Eu fiquei impressionada pela obra. Saí reflexiva sobre a necessidade de nos organizarmos de forma emancipadora e longe das redes virtuais. Na base. No chão do povo. Eu já li algumas vezes o programa de 10 pontos dos Panteras Negras e acho importante conhecermos para entender melhor o impacto organizativo deles no mundo ocidental e agregar mais camadas à apreciação do filme.

Então, coloco aqui os 10 pontos para vocês saberem quais são:

  1. Queremos liberdade.

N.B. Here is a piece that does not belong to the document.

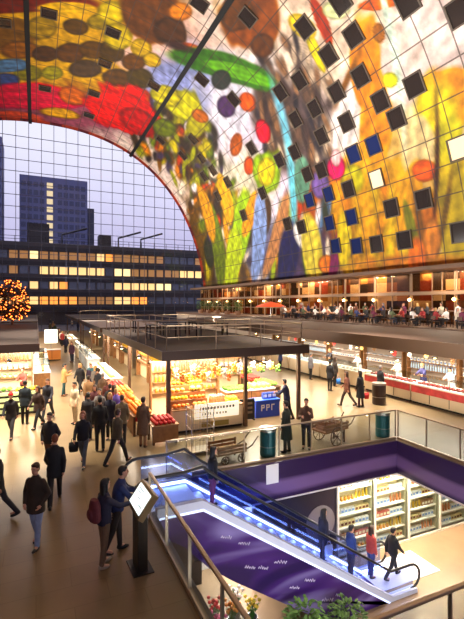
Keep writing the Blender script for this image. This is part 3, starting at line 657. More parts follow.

Queremos o poder para determinar o destino de nossa Comunidade Negra.

  2. Queremos emprego para nosso povo.

  3. Precisamos acabar com a exploração do homem branco na Comunidade Negra.

  4. Nós queremos moradia, queremos um teto que seja adequado para abrigar seres humanos.

  5. Nós queremos uma educação para nosso povo que exponha a verdadeira natureza da decadente sociedade Americana. Queremos uma educação que nos mostre a verdadeira história e a nossa importância e papel na atual sociedade americana.

  6. Nós queremos que todos os homens negros sejam isentos do serviço militar.

  7. Nós queremos o fim imediato da brutalidade policial e assassinato do povo preto.

  8. Nós queremos a liberdade para todos os homens pretos mantidos em prisões e cadeias federais, estaduais e municipais.

  9. Nós queremos que todas as pessoas pretas quando trazidos a julgamento sejam julgadas na corte por um júri de pares do seu grupo ou por pessoas de suas comunidades pretas, como definido pela Constituição dos Estados Unidos.

  10. Nós queremos terra, pão, moradia, educação, roupas, justiça e paz. E como nosso objetivo político principal, um plebiscito supervisionado pelas Nações-Unidas a ser realizado em toda a colônia preta no qual só serão permitidos aos pretos, vítimas do projeto colonial, participar, com a finalidade de determinar a vontade do povo preto a respeito de seu destino nacional.

 Judas e o Messias Negro é definitivamente uma obra de arte. E espero que vocês se sintam nutridos com ela. Termino essa conversa pensando em Fred Hampton a quem agradeço pela luta e me inspiro para pensar caminhos de humanidade Solar para todes nós.